TRANSDIARIO. MI SUEGRA MURIÓ UNA MADRUGADA
Mi suegra solía tener muchos pájaros en su casa. Tenía una docena periquitos del amor azul turquesa y verde limón en una jaula enorme. Tenía también un tzentzontle cantador en una jaulita que era visitado diariamente por otro de su misma especie. Cuando llegaba el visitante, el prisionero le acercaba granos de alpiste y migajas de pan. Almorzaban juntos a media mañana. El tzentzontle de doña Alicia imitaba una gran variedad de sonidos; su repertorio incluía el ring electrónico del teléfono, de modo que con frecuencia nos veíamos engañados con su parodia perfecta.
Un día, enferma de años e imposibilitada para cuidar de aquellas aves, mi suegra decidió regalar los periquillos a sus nietos y liberar al tzentzontle. Los cantos no dejaron de escucharse en la casa pues el cantador, ya liberado, no se iba de la casa y hasta fabricó un nido sobre unos barrotes cacarizos del cobertizo que hacía de cochera.
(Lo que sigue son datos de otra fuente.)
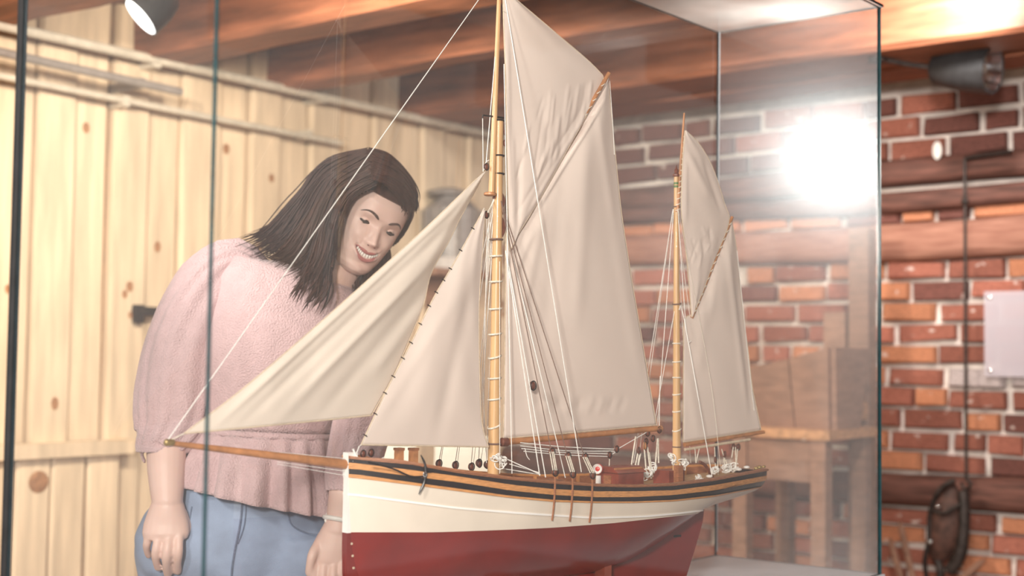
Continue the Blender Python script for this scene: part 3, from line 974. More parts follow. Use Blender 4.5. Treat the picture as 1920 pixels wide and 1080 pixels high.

Cuando visitábamos la casa de mis suegros no podíamos ignorar el concierto matutino que acostumbraba el animalillo.
Hace un par de años, luego de varios meses en un centro de rehabilitación de Arizona, falleció mi suegra una madrugada. Se quedó dormida con un gesto suave y tranquilo. La sepultamos en San Luis, R.C. en un panteón blanco y calizo en pleno desierto.
Un día después del sepelio, el tzentzontle se marchó de la casa. Nunca volvió. Mi suegro viudo decía que si queríamos oir el canto del pájaro, que fuéramos al cementerio. Nadie fue a comprobarlo. Ahora, cuando suena el teléfono, todos volteamos a la ventana de la cocina con la esperanza de que el tzentzontle regresó. Uno no se quiere convencer de que doña Alicia ya no está ahí.
Estas son cosas que siempre pasan, pero a veces uno las olvida.